Senate Deputy Leader Gianaris, Assembly Member Hunter Applaud Georgia’s Citizen’s Arrest Overhaul

NEW YORK – Senate Deputy Leader Michael Gianaris and Assembly Member Pamela J. Hunter are hailing Georgia’s overhaul of its citizen’s arrest law after the February 2020 murder of Ahmaud Arbery during a would-be citizen’s arrest. The two New York legislators have authored legislation (S.3183A/A.6054) to repeal New York’s citizen’s arrest law.

“Citizen’s arrests are a dangerous and historically abused practice that should not be allowed to continue,” said Senate Deputy Leader Michael Gianaris. “It's past time to end laws like this that have been used by racists to advance their bigoted goals. I am pleased Georgia has led the way and look forward to New York enacting our repeal soon.”

“Georgia is making the right move in correcting the longstanding injustice of citizen’s arrest. While events in Georgia inspired citizen’s arrest reform, there is no reason it should stop there,” said Assembly Member Pamela J. Hunter. “As we work towards completing the New York State budget, I look forward to working to get our own reform passed during the remainder of the legislative session.”

Citizen’s arrest laws allow untrained individuals to apprehend alleged suspects. Existing New York State law allows private individuals to arrest someone without a warrant for any crime, at any time of the day. In some circumstances, these individuals do not even need to inform the prospective arrestee of the reason for performing the arrest. Private individuals are also currently authorized by law to use "such physical force as is justifiable" to effectuate the arrest, posing a significant danger to New Yorkers.

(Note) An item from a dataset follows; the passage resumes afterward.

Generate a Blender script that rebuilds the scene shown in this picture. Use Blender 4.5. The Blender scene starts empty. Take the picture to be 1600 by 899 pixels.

Juvenile suspects are subject to similar citizens' arrest provisions. Currently, anyone under the age of sixteen may be taken into custody by a private person for committing an act that would subject an adult to a similar arrest. Juveniles do not need to be informed of the reason for being taken into custody.

In addition to Georgia, efforts to repeal citizens' arrest laws like these are currently underway in Florida and South Carolina.